Antidote: the highly-available geo-replicated database with strongest guarantees
Cloud-scale applications need highly available, low latency responses to serve millions of users around the world. To meet this need, applications have to carefully choose a high performance distributed database. Antidote provides features that help programmers to write applications that are both scalable and correct. Antidote has the same availability, performance and horizontal scalability as so-called AP databases, but ensures stronger guarantees than existing ones (e.g. Cassandra or Riak). Some of the features of Antidote are:
- CRDTs (Conflict-Free Replicated Data Types): replicated, available high-level data types with guaranteed convergence. Antidote supports last-writer-wins (Cassandra-style) registers, multi-value (Dynamo-style) registers, counters (increment/decrement), bounded (e.g non-negative) counters, sets (add/remove elements), maps (put/get), and lists (add at position/remove at position). Users can add their own application-specific types.

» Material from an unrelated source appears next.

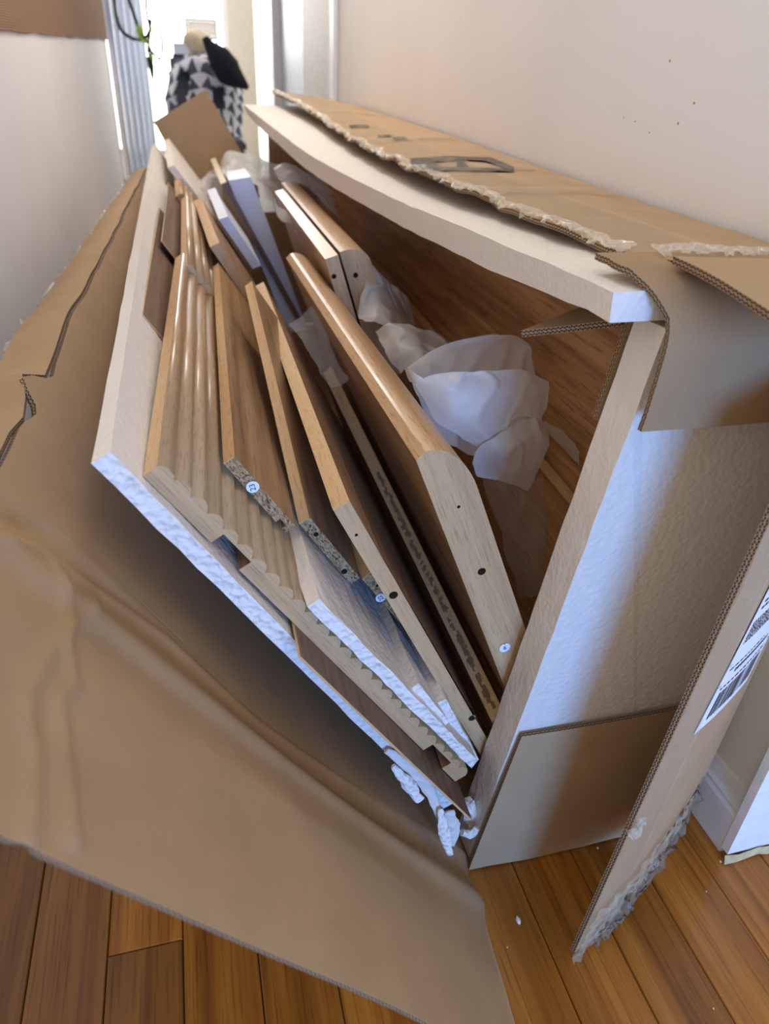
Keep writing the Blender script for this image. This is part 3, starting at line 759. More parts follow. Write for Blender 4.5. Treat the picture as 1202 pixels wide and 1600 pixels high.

- Scalable data centres (DCs): a DC can comprise any number of servers. Data is sharded across servers. Sharding is transparent, i.e. an application transaction identifies an object by its key.
- Geo-replication: To provide fast responses to both read and write requests, run Antidote DCs at geo-distributed locations. Antidote serves requests from any available DC. Antidote responds immediately, even when there are failures or network partitions.
- Transactions:Antidote supports general-purpose transactions. A transaction reads and updates multiple data items, in an all-or-nothing and consistent manner. By default, a transaction is highly-available, i.e. not ACID.
- Causal Consistency (CC): CC is the strongest highly-available consistency. It ensures that, if a transaction T2 depends on T1, then all replicas will observe T1 before T2. For instance, if an application first changes the admin password, then enables admin login, no one will be allowed to log in with the default password — a common occurence with a classical AP database.
Antidote is built using modern collaborative engineering practices, with a layered architecture that allows addition or changes of features, systematic code reviews, push-button tests and benchmarks. It is an open-source project hosted on github under an Apache license.